- Given information -
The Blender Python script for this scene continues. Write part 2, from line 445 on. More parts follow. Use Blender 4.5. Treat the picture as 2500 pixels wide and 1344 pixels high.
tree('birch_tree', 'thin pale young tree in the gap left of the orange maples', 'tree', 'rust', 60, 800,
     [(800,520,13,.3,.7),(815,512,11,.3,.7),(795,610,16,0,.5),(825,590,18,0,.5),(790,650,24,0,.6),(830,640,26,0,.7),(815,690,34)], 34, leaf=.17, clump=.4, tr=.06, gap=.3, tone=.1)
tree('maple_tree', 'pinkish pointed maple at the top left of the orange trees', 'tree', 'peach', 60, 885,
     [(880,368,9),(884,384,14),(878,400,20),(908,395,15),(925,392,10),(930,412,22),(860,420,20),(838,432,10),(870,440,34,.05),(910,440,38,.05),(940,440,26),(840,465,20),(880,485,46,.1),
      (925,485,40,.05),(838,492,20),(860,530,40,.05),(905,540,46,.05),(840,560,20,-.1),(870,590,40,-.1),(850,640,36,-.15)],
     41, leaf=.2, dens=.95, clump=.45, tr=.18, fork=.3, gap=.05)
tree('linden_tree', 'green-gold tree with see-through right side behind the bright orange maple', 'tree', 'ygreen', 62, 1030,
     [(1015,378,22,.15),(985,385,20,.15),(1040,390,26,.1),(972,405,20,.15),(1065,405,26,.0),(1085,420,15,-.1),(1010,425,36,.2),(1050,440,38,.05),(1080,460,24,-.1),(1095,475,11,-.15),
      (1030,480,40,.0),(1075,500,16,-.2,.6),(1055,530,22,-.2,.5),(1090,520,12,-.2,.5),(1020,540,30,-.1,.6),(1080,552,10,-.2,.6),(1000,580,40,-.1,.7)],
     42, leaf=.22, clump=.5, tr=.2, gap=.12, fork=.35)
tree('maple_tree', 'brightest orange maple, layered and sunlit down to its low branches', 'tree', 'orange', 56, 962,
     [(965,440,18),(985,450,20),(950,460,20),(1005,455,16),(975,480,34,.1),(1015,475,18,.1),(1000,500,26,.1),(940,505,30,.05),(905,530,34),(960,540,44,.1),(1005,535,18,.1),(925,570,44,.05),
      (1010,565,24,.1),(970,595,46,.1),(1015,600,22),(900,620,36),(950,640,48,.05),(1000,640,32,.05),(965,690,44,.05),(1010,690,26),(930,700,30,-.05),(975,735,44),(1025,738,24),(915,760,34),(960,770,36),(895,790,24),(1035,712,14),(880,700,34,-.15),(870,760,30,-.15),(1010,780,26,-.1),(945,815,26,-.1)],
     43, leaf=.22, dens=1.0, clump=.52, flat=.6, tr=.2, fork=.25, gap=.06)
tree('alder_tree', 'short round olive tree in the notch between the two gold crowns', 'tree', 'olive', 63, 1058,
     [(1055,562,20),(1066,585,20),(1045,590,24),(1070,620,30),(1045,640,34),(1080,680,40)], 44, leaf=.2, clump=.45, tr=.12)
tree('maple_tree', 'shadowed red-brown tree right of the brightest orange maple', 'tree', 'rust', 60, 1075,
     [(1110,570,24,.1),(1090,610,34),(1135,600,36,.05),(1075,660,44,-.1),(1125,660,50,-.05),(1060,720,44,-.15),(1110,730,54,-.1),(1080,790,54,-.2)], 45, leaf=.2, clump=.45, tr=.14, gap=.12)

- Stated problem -
Nothing in the listing may be changed; retype it all exactly.

- Response to this exercise -
The Blender Python script for this scene continues. Write part 2, from line 445 on. More parts follow. Use Blender 4.5. Treat the picture as 2500 pixels wide and 1344 pixels high.
tree('birch_tree', 'thin pale young tree in the gap left of the orange maples', 'tree', 'rust', 60, 800,
     [(800,520,13,.3,.7),(815,512,11,.3,.7),(795,610,16,0,.5),(825,590,18,0,.5),(790,650,24,0,.6),(830,640,26,0,.7),(815,690,34)], 34, leaf=.17, clump=.4, tr=.06, gap=.3, tone=.1)
tree('maple_tree', 'pinkish pointed maple at the top left of the orange trees', 'tree', 'peach', 60, 885,
     [(880,368,9),(884,384,14),(878,400,20),(908,395,15),(925,392,10),(930,412,22),(860,420,20),(838,432,10),(870,440,34,.05),(910,440,38,.05),(940,440,26),(840,465,20),(880,485,46,.1),
      (925,485,40,.05),(838,492,20),(860,530,40,.05),(905,540,46,.05),(840,560,20,-.1),(870,590,40,-.1),(850,640,36,-.15)],
     41, leaf=.2, dens=.95, clump=.45, tr=.18, fork=.3, gap=.05)
tree('linden_tree', 'green-gold tree with see-through right side behind the bright orange maple', 'tree', 'ygreen', 62, 1030,
     [(1015,378,22,.15),(985,385,20,.15),(1040,390,26,.1),(972,405,20,.15),(1065,405,26,.0),(1085,420,15,-.1),(1010,425,36,.2),(1050,440,38,.05),(1080,460,24,-.1),(1095,475,11,-.15),
      (1030,480,40,.0),(1075,500,16,-.2,.6),(1055,530,22,-.2,.5),(1090,520,12,-.2,.5),(1020,540,30,-.1,.6),(1080,552,10,-.2,.6),(1000,580,40,-.1,.7)],
     42, leaf=.22, clump=.5, tr=.2, gap=.12, fork=.35)
tree('maple_tree', 'brightest orange maple, layered and sunlit down to its low branches', 'tree', 'orange', 56, 962,
     [(965,440,18),(985,450,20),(950,460,20),(1005,455,16),(975,480,34,.1),(1015,475,18,.1),(1000,500,26,.1),(940,505,30,.05),(905,530,34),(960,540,44,.1),(1005,535,18,.1),(925,570,44,.05),
      (1010,565,24,.1),(970,595,46,.1),(1015,600,22),(900,620,36),(950,640,48,.05),(1000,640,32,.05),(965,690,44,.05),(1010,690,26),(930,700,30,-.05),(975,735,44),(1025,738,24),(915,760,34),(960,770,36),(895,790,24),(1035,712,14),(880,700,34,-.15),(870,760,30,-.15),(1010,780,26,-.1),(945,815,26,-.1)],
     43, leaf=.22, dens=1.0, clump=.52, flat=.6, tr=.2, fork=.25, gap=.06)
tree('alder_tree', 'short round olive tree in the notch between the two gold crowns', 'tree', 'olive', 63, 1058,
     [(1055,562,20),(1066,585,20),(1045,590,24),(1070,620,30),(1045,640,34),(1080,680,40)], 44, leaf=.2, clump=.45, tr=.12)
tree('maple_tree', 'shadowed red-brown tree right of the brightest orange maple', 'tree', 'rust', 60, 1075,
     [(1110,570,24,.1),(1090,610,34),(1135,600,36,.05),(1075,660,44,-.1),(1125,660,50,-.05),(1060,720,44,-.15),(1110,730,54,-.1),(1080,790,54,-.2)], 45, leaf=.2, clump=.45, tr=.14, gap=.12)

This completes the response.